### Rows from a 3D scene dataset:
* start *
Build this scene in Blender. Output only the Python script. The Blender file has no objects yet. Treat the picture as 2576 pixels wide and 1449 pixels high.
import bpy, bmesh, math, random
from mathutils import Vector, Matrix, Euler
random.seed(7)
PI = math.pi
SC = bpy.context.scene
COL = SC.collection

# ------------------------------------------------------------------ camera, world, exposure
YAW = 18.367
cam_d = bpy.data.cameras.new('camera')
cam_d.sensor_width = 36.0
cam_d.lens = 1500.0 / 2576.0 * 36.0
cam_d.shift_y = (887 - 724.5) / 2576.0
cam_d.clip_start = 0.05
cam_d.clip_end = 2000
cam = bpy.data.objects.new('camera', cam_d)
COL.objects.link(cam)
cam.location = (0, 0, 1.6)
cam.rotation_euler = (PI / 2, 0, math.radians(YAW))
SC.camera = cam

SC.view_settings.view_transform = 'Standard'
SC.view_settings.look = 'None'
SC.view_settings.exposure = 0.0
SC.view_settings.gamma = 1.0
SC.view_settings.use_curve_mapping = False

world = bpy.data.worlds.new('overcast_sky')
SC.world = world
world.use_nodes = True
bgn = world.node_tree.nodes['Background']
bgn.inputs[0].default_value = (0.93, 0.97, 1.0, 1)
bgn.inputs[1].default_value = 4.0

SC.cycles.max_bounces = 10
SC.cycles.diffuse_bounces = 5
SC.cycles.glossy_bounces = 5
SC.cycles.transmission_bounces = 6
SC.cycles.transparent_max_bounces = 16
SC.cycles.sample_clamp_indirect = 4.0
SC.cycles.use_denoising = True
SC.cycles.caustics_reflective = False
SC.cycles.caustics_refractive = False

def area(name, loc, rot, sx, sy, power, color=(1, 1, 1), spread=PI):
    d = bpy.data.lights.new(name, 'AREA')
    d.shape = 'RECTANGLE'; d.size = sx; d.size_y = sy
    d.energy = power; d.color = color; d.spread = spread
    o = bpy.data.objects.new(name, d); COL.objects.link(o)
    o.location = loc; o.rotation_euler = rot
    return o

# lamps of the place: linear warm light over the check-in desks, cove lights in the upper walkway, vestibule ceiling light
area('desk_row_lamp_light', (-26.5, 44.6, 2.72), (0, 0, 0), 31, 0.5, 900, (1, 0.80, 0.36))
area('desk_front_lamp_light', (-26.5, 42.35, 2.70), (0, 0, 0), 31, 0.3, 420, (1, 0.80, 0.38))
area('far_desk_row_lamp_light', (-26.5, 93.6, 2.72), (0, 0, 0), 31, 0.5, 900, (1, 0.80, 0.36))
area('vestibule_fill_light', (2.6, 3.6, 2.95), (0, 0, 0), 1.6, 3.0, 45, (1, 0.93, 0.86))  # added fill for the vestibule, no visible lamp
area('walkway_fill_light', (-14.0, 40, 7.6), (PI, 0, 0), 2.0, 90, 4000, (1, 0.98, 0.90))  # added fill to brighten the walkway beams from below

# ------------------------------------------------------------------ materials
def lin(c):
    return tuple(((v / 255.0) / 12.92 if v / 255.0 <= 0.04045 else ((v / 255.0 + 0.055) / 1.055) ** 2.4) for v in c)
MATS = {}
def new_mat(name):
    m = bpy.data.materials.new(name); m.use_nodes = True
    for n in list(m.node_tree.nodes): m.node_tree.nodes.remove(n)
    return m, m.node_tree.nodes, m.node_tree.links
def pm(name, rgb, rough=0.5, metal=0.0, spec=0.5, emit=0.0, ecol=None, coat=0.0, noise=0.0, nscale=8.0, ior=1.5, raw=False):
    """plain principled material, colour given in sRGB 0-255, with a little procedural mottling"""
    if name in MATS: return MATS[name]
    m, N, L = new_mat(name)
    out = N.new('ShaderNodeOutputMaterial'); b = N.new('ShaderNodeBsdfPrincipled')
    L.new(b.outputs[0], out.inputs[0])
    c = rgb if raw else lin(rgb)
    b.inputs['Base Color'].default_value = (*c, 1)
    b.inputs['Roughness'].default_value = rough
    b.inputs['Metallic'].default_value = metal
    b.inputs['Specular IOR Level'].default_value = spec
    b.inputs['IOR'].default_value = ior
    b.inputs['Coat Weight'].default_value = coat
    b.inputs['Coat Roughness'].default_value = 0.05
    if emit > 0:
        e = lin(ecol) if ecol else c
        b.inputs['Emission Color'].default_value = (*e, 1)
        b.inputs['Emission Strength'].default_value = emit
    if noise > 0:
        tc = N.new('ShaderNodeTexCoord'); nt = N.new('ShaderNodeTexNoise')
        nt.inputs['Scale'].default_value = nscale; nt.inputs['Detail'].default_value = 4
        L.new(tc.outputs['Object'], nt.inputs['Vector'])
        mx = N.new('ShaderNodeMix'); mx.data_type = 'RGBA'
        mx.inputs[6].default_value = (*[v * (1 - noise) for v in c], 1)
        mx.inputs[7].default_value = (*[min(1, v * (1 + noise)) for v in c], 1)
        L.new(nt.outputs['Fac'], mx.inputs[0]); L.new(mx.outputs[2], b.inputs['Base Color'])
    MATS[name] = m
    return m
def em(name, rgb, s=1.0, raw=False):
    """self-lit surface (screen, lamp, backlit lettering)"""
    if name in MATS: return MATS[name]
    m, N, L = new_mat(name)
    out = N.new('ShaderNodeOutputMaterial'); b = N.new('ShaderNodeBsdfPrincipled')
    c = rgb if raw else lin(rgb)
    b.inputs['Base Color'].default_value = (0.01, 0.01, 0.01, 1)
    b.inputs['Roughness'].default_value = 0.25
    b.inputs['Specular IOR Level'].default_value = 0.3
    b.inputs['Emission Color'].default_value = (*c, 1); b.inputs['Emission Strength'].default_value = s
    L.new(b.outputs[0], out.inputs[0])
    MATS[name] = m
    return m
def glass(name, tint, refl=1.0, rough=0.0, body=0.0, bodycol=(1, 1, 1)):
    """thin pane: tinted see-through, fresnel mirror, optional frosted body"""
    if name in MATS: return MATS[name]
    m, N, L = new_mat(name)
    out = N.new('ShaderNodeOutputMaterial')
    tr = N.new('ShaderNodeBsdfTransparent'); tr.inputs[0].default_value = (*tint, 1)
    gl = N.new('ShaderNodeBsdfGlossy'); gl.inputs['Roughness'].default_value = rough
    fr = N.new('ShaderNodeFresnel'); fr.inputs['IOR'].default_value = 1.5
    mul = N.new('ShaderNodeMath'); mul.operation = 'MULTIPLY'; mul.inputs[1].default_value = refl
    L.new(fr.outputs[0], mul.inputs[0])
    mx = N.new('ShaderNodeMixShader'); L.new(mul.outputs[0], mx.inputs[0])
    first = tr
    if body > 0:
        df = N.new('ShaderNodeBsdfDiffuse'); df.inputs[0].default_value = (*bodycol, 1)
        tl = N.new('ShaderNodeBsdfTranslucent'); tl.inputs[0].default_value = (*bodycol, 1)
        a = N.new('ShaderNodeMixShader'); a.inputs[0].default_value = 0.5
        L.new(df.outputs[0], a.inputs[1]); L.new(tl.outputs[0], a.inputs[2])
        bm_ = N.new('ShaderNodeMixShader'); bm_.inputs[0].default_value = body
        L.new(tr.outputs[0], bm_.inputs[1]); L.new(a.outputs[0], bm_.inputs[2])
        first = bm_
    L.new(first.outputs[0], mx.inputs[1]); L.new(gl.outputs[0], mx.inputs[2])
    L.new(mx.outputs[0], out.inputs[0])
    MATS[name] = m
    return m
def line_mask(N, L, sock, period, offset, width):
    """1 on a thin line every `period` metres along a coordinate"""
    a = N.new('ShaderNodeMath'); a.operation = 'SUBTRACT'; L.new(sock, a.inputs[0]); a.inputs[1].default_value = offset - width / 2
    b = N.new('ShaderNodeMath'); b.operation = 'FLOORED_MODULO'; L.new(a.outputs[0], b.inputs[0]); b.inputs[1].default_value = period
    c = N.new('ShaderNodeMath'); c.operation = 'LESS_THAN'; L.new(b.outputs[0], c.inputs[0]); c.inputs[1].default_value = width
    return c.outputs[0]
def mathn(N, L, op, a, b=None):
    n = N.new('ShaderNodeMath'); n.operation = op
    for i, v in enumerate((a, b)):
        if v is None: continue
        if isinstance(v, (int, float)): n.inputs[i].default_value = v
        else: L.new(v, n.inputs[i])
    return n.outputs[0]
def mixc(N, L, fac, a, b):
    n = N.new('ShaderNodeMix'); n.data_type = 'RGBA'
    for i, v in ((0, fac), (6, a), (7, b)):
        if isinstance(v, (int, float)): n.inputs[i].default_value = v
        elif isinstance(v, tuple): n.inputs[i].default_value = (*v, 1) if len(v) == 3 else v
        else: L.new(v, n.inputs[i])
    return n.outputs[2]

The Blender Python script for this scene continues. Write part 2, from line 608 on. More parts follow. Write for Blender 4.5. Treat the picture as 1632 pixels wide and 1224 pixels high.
* end *
### WHAT TO DO:
Print exactly the lines from the beginning of the entries through the line with "(1, 0.98, 0.90))". Output nothing more.

### FULL SOLUTION:
Build this scene in Blender. Output only the Python script. The Blender file has no objects yet. Treat the picture as 2576 pixels wide and 1449 pixels high.
import bpy, bmesh, math, random
from mathutils import Vector, Matrix, Euler
random.seed(7)
PI = math.pi
SC = bpy.context.scene
COL = SC.collection

# ------------------------------------------------------------------ camera, world, exposure
YAW = 18.367
cam_d = bpy.data.cameras.new('camera')
cam_d.sensor_width = 36.0
cam_d.lens = 1500.0 / 2576.0 * 36.0
cam_d.shift_y = (887 - 724.5) / 2576.0
cam_d.clip_start = 0.05
cam_d.clip_end = 2000
cam = bpy.data.objects.new('camera', cam_d)
COL.objects.link(cam)
cam.location = (0, 0, 1.6)
cam.rotation_euler = (PI / 2, 0, math.radians(YAW))
SC.camera = cam

SC.view_settings.view_transform = 'Standard'
SC.view_settings.look = 'None'
SC.view_settings.exposure = 0.0
SC.view_settings.gamma = 1.0
SC.view_settings.use_curve_mapping = False

world = bpy.data.worlds.new('overcast_sky')
SC.world = world
world.use_nodes = True
bgn = world.node_tree.nodes['Background']
bgn.inputs[0].default_value = (0.93, 0.97, 1.0, 1)
bgn.inputs[1].default_value = 4.0

SC.cycles.max_bounces = 10
SC.cycles.diffuse_bounces = 5
SC.cycles.glossy_bounces = 5
SC.cycles.transmission_bounces = 6
SC.cycles.transparent_max_bounces = 16
SC.cycles.sample_clamp_indirect = 4.0
SC.cycles.use_denoising = True
SC.cycles.caustics_reflective = False
SC.cycles.caustics_refractive = False

def area(name, loc, rot, sx, sy, power, color=(1, 1, 1), spread=PI):
    d = bpy.data.lights.new(name, 'AREA')
    d.shape = 'RECTANGLE'; d.size = sx; d.size_y = sy
    d.energy = power; d.color = color; d.spread = spread
    o = bpy.data.objects.new(name, d); COL.objects.link(o)
    o.location = loc; o.rotation_euler = rot
    return o

# lamps of the place: linear warm light over the check-in desks, cove lights in the upper walkway, vestibule ceiling light
area('desk_row_lamp_light', (-26.5, 44.6, 2.72), (0, 0, 0), 31, 0.5, 900, (1, 0.80, 0.36))
area('desk_front_lamp_light', (-26.5, 42.35, 2.70), (0, 0, 0), 31, 0.3, 420, (1, 0.80, 0.38))
area('far_desk_row_lamp_light', (-26.5, 93.6, 2.72), (0, 0, 0), 31, 0.5, 900, (1, 0.80, 0.36))
area('vestibule_fill_light', (2.6, 3.6, 2.95), (0, 0, 0), 1.6, 3.0, 45, (1, 0.93, 0.86))  # added fill for the vestibule, no visible lamp
area('walkway_fill_light', (-14.0, 40, 7.6), (PI, 0, 0), 2.0, 90, 4000, (1, 0.98, 0.90))  # added fill to brighten the walkway beams from below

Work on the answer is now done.